My model of this election is that Trump has a rigid core of supporters but also a hard ceiling on that support. Clinton has more voter support but also more “soft” support. These are voters who become easily disaffected when she has a bad news cycle or two. (It’s also possible that those on the left get disaffected when she appeals to moderate Republicans and vice versa.) So when the race looks close, it’s not because Trump is attracting Clinton voters, it’s because possible Clinton voters are not feeling all that good about Clinton and might choose not to vote — or answer a pollster.

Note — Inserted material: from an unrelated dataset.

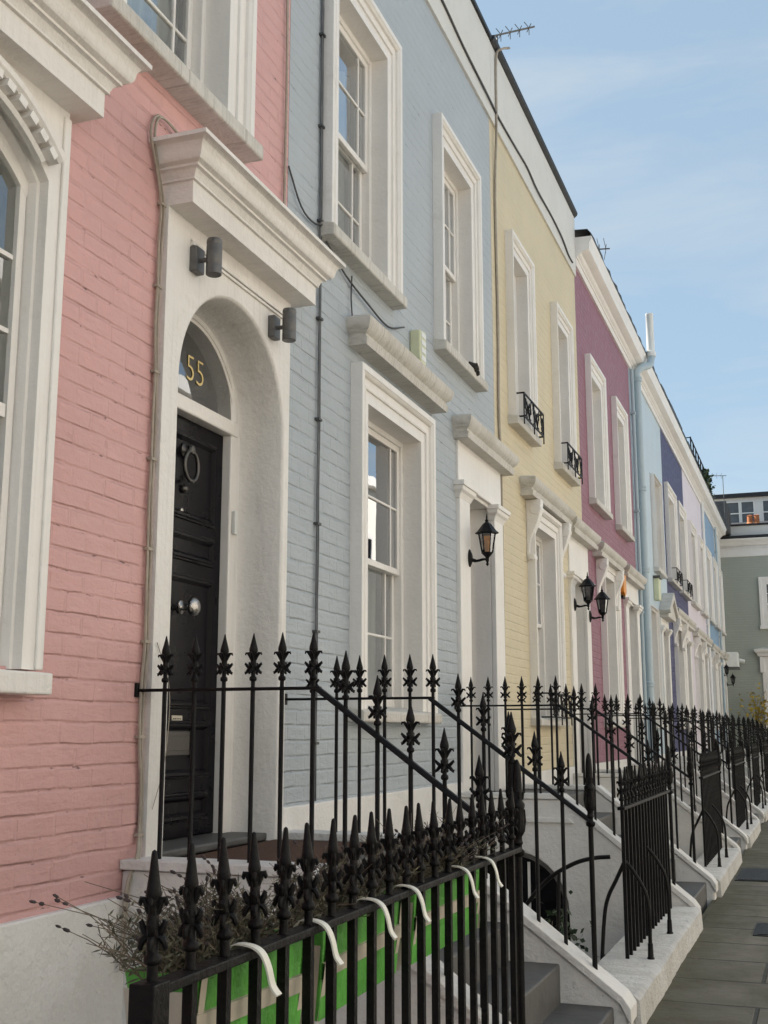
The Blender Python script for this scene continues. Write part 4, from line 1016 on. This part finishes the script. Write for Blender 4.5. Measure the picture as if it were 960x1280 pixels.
# soil pipe of the pale blue house
t = thing('soil_pipe', (XW+.1, 19.8, 0), 'thick pale blue soil pipe with swan neck and tall white vent at the top', 'pipe')
bm = NB(); xp = XW+.10; tube(bm, [(xp, 19.85, .05), (xp, 19.85, 7.35)], .07, 14); tube(bm, curve([(xp, 19.85, 7.35), (xp, 19.86, 7.5), (xp+.08, 19.95, 7.62), (xp+.18, 20.12, 7.70), (xp+.215, 20.2, 7.82), (xp+.22, 20.21, 7.96)], 6), .068, 14)
obj('pipe', bm, M['pipe'], t, smooth=True, angle=50)
for z in (2.1, 4.0, 5.4, 7.33):
    bm = NB(); lathe(bm, xp, 19.85, [(.07, 0), (.085, .005), (.085, .05), (.09, .055), (.09, .085), (.07, .09)], 14, z=z); box(bm, XW, xp, 19.82, 19.88, z+.02, z+.06); obj('collar', bm, M['pipe'], t, smooth=True, angle=40)
bm = NB(); lathe(bm, xp+.22, 20.21, [(.085, -.04), (.088, .04), (.07, .05), (.066, .72), (.07, .725), (.07, .75), (.05, .755)], 14, z=7.92); obj('vent', bm, M['whitepvc'], t, smooth=True, angle=40)
t = thing('drain_pipe', (XW+.05, 19.6, 0), 'thin pale blue pipe beside the thick soil pipe', 'pipe')
bm = NB(); tube(bm, [(XW+.05, 19.62, .05), (XW+.05, 19.62, 7.5)], .032, 10); obj('pipe', bm, M['pipe'], t, smooth=True)
bm = NB(); 
for z in (1.6, 3.3, 5.0, 6.7): box(bm, XW, XW+.09, 19.57, 19.67, z, z+.04)
obj('bracket', bm, M['pipe'], t, bevel=.004)
for y, lb, m in ((32.75, 'thin white downpipe between the lilac and sky blue houses', 'whitepvc'), (37.05, 'thin pale downpipe at the edge of the off white end house', 'pipe')):
    t = thing('drain_pipe', (XW+.05, y, 0), lb, 'pipe'); bm = NB(); tube(bm, [(XW+.05, y, .05), (XW+.05, y, 7.6)], .035, 10); obj('pipe', bm, M[m], t, smooth=True)
    bm = NB()
    for z in (1.6, 4.2, 6.8): box(bm, XW, XW+.09, y-.05, y+.05, z, z+.04)
    obj('bracket', bm, M[m], t, bevel=.004)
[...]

In this way, the very tightening of the race prevents Trump from winning. There is a bevy of voters who are not jazzed by Clinton but are petrified by a Trump presidency. Once polls start to show that it’s close, they will decide to vote for Clinton or say so in a poll. When the lead expands, they get more complacent and disaffected by Clinton’s flaws.

Given the good recent economic news, and the failure of terrorism threats to benefit Trump, my baseline of the 2016 election is that any tightening of the race creates endogenous effects that prevent Trump from taking the lead.

John Stoehr at US News: “Clinton Is Winning

Yet she’s still ahead – and the bad news cycle appears to be over. The major news agencies, as I have argued, have been her primary rival. They now appear chastened after weeks of fetishizing Clinton’s flaws while glancing over Trump’s. Not only that, but major news agencies are changing tactics to report responsibly on a brazen candidate rolling over the norms of decorum that usually oversee politics and the press.

Indeed, major media appear to have awakened to Trump’s real campaign strategy: to dominate the press and lie prodigiously. The New York Times, the most conventional of elite news media, has finally broken the seal, using “lie” in a headline to describe Trump’s five-year campaign to besmirch America’s first black president. Its executive editor, Dean Baquet, said the paper plans to call out even more lies.

How much impact the Times’ decision will have is hard to gauge, but it will have some.

The New York Times endorses Hillary Clinton, and surprisingly it is a strong and positive endorsement.

In any normal election year, we’d compare the two presidential candidates side by side on the issues. But this is not a normal election year. A comparison like that would be an empty exercise in a race where one candidate — our choice, Hillary Clinton — has a record of service and a raft of pragmatic ideas, and the other, Donald Trump, discloses nothing concrete about himself or his plans while promising the moon and offering the stars on layaway. (We will explain in a subsequent editorial why we believe Mr. Trump to be the worst nominee put forward by a major party in modern American history.)

But this endorsement would also be an empty exercise if it merely affirmed the choice of Clinton supporters. We’re aiming instead to persuade those of you who are hesitating to vote for Mrs. Clinton — because you are reluctant to vote for a Democrat, or for another Clinton, or for a candidate who might appear, on the surface, not to offer change from an establishment that seems indifferent and a political system that seems broken.

Running down the other guy won’t suffice to make that argument. The best case for Hillary Clinton cannot be, and is not, that she isn’t Donald Trump.

The best case is, instead, about the challenges this country faces, and Mrs. Clinton’s capacity to rise to them.

Read it all.

Lisa Barrett on a kind of misogyny that may be encoded into our brains.

When Hillary Clinton participated in a televised forum on national security and military issues this month, the chairman of the Republican National Committee, Reince Priebus, tweeted that she was “angry and defensive the entire time — no smile and uncomfortable.” Mrs. Clinton, evidently undaunted by Mr. Priebus’s opinion on when she should and shouldn’t smile, tweeted back, “Actually, that’s just what taking the office of president seriously looks like.”

The implication of Mr. Priebus’s comment was a familiar one: A woman making stern-looking facial movements must be angry or upset. A man who looks the same, on the other hand, is focusing on the important matters at hand.

This is a classic example of a psychological phenomenon that my lab has studied: how people perceive emotion differently in men’s and women’s faces. It’s something for Americans to consider as they watch the first debate between Mrs. Clinton and Donald J. Trump on Monday.